Press TV has conducted an interview with Paul Street, author, journalist and political commentator from Iowa City, and Edward Peck, a former US diplomat from Washington, to discuss the United States’ refusal to apologize for nuking Japan in 1945 during World War II.
Street says the Japanese elite do not expect an apology from US President Barack Obama for the atomic bombs the United States dropped on Hiroshima and Nagasaki during World War II.
The author argues that Tokyo is in fact satisfied with Washington’s refusal to apologize because the Japanese themselves committed war crimes against other Asian nations during the war and they “do not have any particular desire to open up that can of worms, which I think would be opened if Obama apologized.”
He further says the American authorities and military officials were sure that the use of nuclear bombs against Japan would push the Asian country to the verge of surrender and defeat.
Street adds that both cities had been “purposefully kept out of conventional bombing so that…the carnage effect of the nuclear bomb would be amply demonstrated” there.
“It is very clear that Hiroshima and Nagasaki were sort of the first shots of the Cold War.

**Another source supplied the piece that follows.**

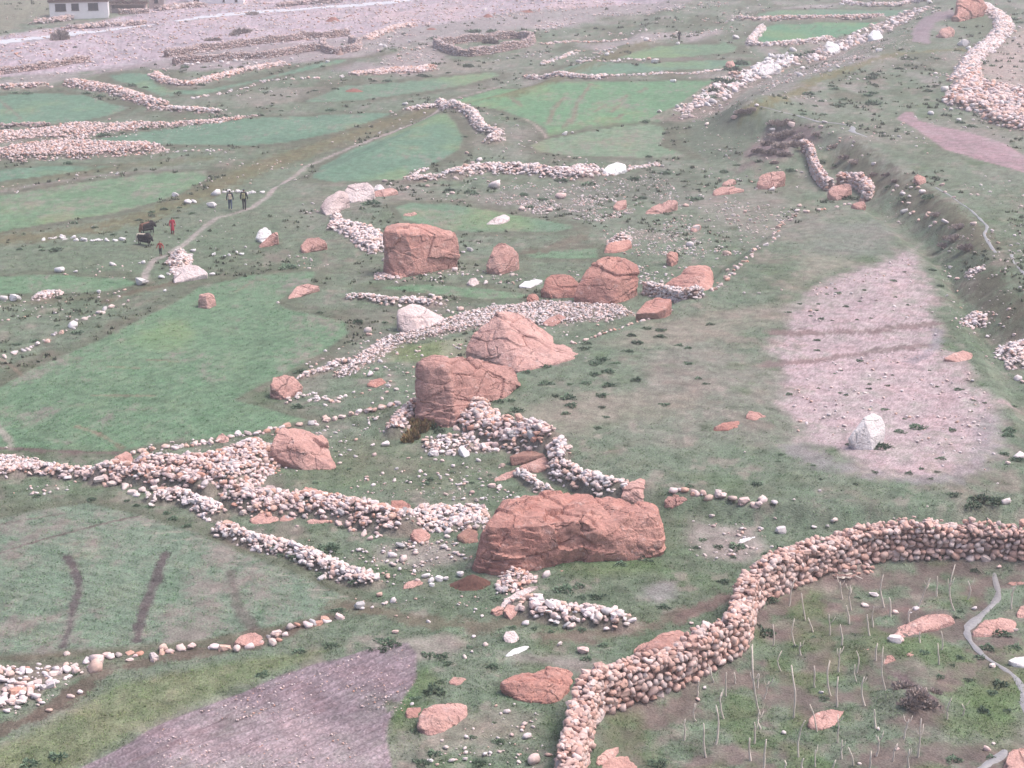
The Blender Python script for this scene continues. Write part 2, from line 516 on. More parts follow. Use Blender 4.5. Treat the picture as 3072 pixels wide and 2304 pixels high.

These were statements to the Soviet Union to stay out of the Asian theater and to understand that in the wake of World War II, there was one and only one nuclear superpower,” Streets adds.
The analyst says the US officials claim they have “good intentions” when they order invasion of other countries, but the American wars were initiated based on a “criminally-concocted pretext.”
Peck, for his part, believes there is no need for the United States to apologize for Hiroshima and Nagasaki incidents because the Americans nuked Japan with the mere aim of ending the war.
“The decision to drop the atomic bombs on Hiroshima and Nagasaki were made in the hope of saving lives,” says Peck, adding that Japan itself has not apologized to China, Philippines, Myanmar, Korea, Manchuria and the US for the atrocities it perpetrated during the two world wars.